*What you will do*:
Pictures must not be retyped. Return exactly the lines from the one with "Model this scene" through the one with "HAZE_DENSITY = 6.8e-5", both included, and no others.

*Records shown*:
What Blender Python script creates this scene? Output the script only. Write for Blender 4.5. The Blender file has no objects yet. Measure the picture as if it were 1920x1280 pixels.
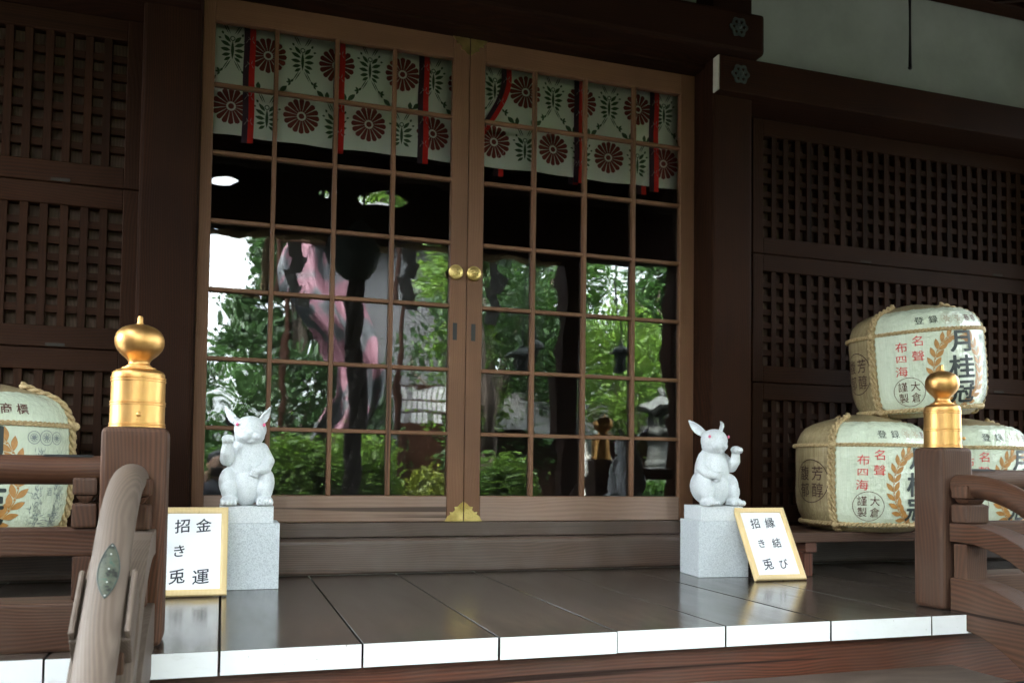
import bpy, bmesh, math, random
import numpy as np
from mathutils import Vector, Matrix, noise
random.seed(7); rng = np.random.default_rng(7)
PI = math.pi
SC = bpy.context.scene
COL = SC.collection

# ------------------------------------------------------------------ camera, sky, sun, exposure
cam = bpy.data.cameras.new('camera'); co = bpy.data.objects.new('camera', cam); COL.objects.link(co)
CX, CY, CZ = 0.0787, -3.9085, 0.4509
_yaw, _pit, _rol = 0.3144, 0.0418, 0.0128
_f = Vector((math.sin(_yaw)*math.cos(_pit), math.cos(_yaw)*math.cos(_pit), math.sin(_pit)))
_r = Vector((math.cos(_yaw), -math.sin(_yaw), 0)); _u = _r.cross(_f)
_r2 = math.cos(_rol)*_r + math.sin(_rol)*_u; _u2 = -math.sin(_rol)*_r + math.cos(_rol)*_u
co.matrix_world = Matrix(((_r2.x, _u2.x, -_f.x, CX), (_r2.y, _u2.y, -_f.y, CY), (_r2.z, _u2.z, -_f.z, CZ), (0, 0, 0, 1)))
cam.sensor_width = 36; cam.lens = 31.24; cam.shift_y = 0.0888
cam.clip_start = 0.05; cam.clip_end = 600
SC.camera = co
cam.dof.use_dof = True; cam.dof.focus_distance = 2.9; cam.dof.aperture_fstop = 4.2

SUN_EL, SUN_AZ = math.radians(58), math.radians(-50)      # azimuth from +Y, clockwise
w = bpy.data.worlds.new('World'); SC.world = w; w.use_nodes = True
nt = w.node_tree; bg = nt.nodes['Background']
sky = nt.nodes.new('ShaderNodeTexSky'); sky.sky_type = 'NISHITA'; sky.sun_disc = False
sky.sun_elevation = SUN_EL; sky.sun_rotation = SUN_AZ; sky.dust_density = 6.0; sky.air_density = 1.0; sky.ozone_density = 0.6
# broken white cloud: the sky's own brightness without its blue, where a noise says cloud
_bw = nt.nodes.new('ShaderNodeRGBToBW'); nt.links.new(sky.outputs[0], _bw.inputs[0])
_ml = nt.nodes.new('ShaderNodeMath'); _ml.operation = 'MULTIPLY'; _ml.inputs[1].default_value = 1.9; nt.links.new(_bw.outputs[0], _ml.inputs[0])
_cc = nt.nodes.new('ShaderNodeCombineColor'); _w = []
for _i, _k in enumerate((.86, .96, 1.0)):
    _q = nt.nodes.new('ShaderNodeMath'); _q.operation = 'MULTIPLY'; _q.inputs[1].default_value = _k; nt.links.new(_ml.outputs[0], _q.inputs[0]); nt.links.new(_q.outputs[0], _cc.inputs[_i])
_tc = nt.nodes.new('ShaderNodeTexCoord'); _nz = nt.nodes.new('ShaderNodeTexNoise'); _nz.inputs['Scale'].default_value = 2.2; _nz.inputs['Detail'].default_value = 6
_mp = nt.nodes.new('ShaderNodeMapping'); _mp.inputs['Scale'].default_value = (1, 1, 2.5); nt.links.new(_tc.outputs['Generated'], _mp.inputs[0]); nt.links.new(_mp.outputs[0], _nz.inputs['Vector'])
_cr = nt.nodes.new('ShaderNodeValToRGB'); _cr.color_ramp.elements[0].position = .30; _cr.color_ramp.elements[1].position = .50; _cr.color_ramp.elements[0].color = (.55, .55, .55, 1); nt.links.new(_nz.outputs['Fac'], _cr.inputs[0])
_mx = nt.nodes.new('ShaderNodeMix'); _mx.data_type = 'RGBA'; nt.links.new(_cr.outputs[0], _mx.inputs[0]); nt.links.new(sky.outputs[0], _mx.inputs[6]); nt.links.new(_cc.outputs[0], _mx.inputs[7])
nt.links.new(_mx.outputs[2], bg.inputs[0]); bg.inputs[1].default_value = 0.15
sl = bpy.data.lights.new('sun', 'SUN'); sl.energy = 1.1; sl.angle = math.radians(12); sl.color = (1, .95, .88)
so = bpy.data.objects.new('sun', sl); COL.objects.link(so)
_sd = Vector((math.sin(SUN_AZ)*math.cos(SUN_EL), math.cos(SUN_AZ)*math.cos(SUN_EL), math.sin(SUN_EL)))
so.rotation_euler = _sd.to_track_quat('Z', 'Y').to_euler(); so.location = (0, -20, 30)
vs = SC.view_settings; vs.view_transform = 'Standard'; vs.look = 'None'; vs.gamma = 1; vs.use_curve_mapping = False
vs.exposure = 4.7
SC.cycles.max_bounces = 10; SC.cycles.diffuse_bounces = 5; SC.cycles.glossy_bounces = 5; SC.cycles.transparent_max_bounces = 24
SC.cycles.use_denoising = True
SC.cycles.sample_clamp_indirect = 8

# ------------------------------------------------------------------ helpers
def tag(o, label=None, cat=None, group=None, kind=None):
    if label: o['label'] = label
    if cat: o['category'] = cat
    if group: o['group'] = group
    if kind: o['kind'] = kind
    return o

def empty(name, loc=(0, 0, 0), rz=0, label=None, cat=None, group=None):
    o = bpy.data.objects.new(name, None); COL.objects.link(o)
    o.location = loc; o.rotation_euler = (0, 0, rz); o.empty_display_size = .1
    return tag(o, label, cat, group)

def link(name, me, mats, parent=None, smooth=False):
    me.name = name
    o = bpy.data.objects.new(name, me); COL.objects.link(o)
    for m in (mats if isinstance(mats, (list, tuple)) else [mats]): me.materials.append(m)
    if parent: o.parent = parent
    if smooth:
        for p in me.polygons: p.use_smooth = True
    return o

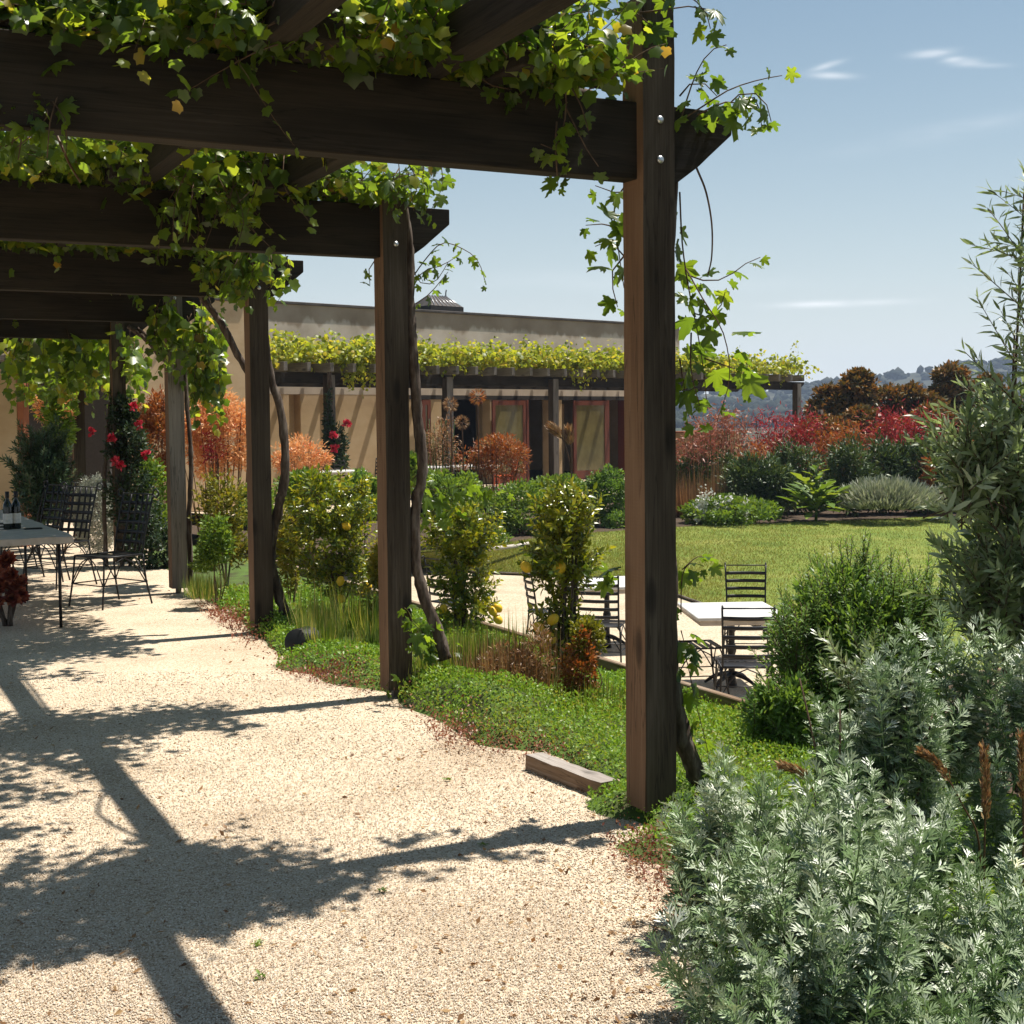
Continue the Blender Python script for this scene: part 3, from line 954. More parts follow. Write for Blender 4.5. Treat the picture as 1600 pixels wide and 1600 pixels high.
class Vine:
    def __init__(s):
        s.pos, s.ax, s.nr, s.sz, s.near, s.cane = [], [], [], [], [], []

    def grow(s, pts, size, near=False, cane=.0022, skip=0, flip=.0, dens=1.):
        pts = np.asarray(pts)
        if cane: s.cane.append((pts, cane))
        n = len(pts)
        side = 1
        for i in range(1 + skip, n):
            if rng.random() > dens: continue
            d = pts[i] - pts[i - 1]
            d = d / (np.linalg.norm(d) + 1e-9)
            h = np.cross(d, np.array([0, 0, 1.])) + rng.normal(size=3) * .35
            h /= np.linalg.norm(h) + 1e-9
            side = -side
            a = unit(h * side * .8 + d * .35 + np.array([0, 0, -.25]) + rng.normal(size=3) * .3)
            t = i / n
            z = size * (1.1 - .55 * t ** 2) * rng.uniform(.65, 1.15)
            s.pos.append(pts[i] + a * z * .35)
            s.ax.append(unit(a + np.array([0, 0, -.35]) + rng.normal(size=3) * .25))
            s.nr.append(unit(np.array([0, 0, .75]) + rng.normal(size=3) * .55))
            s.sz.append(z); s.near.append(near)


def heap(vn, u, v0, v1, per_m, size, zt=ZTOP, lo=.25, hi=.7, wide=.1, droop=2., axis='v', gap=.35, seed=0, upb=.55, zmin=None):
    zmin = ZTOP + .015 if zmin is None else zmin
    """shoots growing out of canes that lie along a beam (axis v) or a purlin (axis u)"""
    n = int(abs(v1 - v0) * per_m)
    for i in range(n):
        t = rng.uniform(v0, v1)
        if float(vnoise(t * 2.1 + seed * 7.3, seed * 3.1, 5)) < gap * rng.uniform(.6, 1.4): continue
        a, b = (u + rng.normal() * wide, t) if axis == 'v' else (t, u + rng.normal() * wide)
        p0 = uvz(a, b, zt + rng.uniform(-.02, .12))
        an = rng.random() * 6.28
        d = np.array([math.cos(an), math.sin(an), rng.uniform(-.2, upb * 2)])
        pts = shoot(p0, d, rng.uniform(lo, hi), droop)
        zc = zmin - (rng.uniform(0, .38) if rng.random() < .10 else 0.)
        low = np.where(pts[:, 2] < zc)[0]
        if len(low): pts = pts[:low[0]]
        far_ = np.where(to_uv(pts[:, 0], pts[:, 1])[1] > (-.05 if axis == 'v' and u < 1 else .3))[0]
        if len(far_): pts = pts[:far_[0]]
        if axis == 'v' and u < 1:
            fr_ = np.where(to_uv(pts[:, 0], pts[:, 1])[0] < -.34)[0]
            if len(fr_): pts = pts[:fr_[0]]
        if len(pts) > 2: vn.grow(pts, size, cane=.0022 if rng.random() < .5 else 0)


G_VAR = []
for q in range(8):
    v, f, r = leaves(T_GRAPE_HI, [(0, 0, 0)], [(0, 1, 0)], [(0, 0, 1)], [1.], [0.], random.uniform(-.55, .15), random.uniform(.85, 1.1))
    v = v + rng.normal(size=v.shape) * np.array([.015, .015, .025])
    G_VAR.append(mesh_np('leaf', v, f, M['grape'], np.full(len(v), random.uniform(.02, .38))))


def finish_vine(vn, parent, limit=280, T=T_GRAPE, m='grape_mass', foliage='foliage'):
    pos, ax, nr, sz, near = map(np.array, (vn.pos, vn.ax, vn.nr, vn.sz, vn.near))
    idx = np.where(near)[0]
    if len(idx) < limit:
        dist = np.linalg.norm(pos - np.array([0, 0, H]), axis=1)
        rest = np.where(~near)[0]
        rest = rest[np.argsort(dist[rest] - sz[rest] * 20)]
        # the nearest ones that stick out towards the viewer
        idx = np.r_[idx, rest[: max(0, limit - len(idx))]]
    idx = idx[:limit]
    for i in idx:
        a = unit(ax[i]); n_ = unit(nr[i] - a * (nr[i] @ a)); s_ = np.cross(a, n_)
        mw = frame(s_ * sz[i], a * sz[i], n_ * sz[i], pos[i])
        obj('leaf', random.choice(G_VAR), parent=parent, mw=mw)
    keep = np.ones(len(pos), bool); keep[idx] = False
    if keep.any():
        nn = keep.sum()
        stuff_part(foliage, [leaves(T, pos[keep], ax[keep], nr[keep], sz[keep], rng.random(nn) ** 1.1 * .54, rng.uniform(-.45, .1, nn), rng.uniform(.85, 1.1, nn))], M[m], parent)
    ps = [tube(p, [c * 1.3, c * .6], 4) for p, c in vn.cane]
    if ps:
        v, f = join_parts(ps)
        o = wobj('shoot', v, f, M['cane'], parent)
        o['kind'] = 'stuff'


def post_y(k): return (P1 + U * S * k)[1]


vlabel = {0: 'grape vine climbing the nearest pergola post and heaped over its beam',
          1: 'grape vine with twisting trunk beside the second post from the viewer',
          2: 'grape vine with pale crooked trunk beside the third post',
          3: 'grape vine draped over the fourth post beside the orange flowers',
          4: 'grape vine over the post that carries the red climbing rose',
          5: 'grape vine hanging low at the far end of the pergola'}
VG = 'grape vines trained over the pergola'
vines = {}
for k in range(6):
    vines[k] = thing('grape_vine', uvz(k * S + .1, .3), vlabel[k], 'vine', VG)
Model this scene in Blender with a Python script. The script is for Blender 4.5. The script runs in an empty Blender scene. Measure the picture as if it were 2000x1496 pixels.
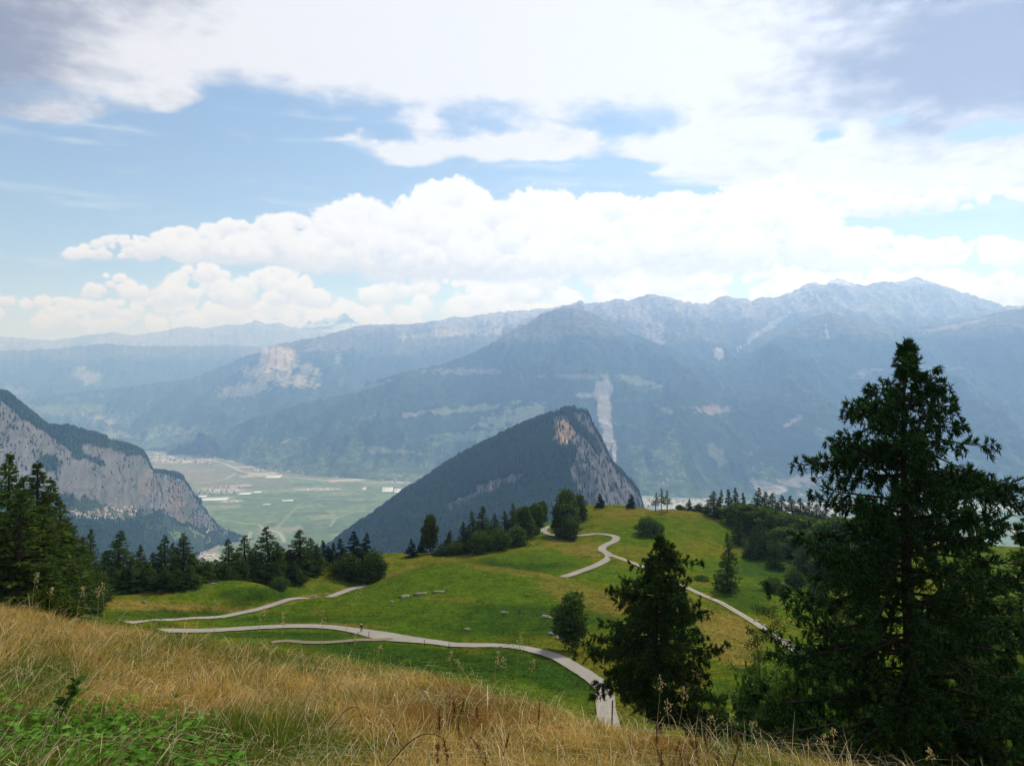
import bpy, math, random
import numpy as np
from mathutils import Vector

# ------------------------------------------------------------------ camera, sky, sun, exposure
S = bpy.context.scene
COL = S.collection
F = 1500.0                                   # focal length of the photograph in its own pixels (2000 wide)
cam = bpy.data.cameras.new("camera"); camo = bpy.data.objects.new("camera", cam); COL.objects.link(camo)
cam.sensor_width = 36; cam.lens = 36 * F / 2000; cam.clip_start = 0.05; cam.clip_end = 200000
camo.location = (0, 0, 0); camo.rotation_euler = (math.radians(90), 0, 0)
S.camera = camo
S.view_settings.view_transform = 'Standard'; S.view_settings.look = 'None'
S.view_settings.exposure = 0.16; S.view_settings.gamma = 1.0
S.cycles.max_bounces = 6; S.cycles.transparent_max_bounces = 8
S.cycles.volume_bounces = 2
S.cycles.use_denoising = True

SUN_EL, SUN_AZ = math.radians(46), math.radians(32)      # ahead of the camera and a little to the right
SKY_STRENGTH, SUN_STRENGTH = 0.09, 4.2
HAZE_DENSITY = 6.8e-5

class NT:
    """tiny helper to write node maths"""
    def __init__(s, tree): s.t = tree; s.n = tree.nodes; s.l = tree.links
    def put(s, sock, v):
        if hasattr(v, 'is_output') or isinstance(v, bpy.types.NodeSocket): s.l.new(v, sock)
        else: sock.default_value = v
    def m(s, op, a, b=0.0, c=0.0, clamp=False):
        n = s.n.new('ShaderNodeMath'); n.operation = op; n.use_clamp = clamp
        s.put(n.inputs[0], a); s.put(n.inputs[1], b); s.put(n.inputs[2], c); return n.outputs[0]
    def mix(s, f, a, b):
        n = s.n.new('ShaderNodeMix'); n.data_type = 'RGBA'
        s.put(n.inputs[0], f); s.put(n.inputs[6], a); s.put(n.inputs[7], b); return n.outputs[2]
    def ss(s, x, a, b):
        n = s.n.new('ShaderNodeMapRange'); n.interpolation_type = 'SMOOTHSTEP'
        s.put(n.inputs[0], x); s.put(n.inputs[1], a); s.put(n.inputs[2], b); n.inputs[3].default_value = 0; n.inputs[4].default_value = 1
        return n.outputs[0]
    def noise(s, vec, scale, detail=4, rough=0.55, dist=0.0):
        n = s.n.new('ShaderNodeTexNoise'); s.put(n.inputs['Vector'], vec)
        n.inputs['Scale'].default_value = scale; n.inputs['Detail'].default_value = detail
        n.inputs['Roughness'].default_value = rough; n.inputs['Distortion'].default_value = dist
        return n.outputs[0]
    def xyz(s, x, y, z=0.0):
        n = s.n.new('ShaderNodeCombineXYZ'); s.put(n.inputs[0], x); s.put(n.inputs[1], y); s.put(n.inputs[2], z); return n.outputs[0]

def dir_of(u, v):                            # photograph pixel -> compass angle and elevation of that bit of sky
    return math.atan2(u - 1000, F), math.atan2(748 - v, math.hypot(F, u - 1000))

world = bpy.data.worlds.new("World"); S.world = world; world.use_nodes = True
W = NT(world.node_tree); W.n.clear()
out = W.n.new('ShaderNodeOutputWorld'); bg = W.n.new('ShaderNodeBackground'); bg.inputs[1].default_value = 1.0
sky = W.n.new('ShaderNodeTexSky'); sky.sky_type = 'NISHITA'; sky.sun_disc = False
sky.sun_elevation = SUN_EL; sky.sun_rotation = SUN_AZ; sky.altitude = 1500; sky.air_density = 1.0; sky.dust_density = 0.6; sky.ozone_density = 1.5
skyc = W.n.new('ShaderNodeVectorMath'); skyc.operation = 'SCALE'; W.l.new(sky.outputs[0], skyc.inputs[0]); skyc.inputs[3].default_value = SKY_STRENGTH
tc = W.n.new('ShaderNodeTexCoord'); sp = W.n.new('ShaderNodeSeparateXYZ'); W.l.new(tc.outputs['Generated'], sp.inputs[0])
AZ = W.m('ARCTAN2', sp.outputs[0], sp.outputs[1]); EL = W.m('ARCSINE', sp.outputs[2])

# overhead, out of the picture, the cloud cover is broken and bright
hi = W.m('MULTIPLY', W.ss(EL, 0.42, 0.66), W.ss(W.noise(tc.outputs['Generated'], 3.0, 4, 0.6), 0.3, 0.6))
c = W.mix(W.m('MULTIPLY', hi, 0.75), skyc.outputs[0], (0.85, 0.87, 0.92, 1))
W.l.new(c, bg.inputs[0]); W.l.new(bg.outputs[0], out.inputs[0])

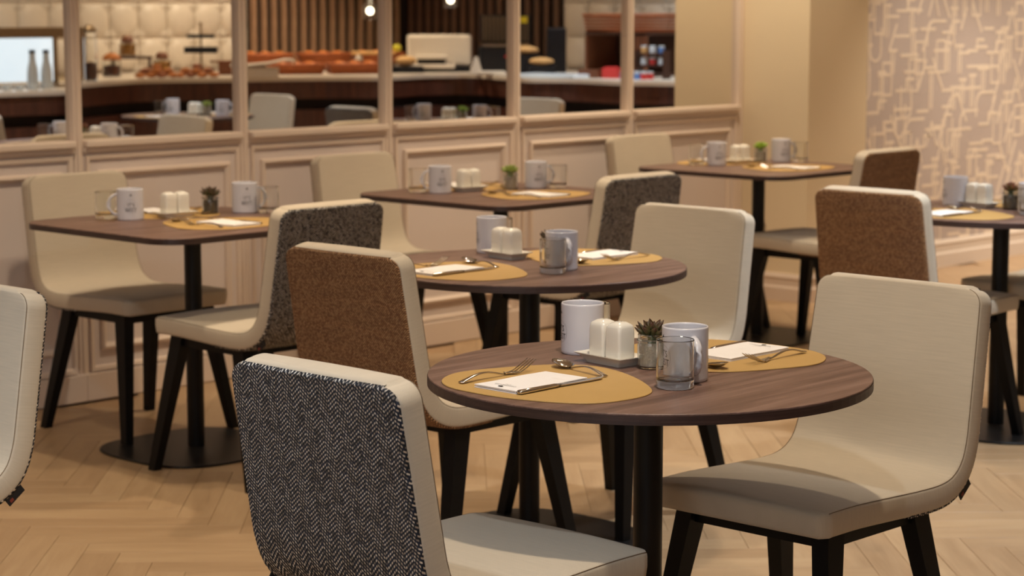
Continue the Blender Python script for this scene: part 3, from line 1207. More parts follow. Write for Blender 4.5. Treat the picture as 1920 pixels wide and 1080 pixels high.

*Exercise response*:
Model this scene in Blender with a Python script. The script is for Blender 4.5. The script runs in an empty Blender scene. Measure the picture as if it were 2000x1496 pixels.
import bpy, math, random
import numpy as np
from mathutils import Vector

# ------------------------------------------------------------------ camera, sky, sun, exposure
S = bpy.context.scene
COL = S.collection
F = 1500.0                                   # focal length of the photograph in its own pixels (2000 wide)
cam = bpy.data.cameras.new("camera"); camo = bpy.data.objects.new("camera", cam); COL.objects.link(camo)
cam.sensor_width = 36; cam.lens = 36 * F / 2000; cam.clip_start = 0.05; cam.clip_end = 200000
camo.location = (0, 0, 0); camo.rotation_euler = (math.radians(90), 0, 0)
S.camera = camo
S.view_settings.view_transform = 'Standard'; S.view_settings.look = 'None'
S.view_settings.exposure = 0.16; S.view_settings.gamma = 1.0
S.cycles.max_bounces = 6; S.cycles.transparent_max_bounces = 8
S.cycles.volume_bounces = 2
S.cycles.use_denoising = True

SUN_EL, SUN_AZ = math.radians(46), math.radians(32)      # ahead of the camera and a little to the right
SKY_STRENGTH, SUN_STRENGTH = 0.09, 4.2
HAZE_DENSITY = 6.8e-5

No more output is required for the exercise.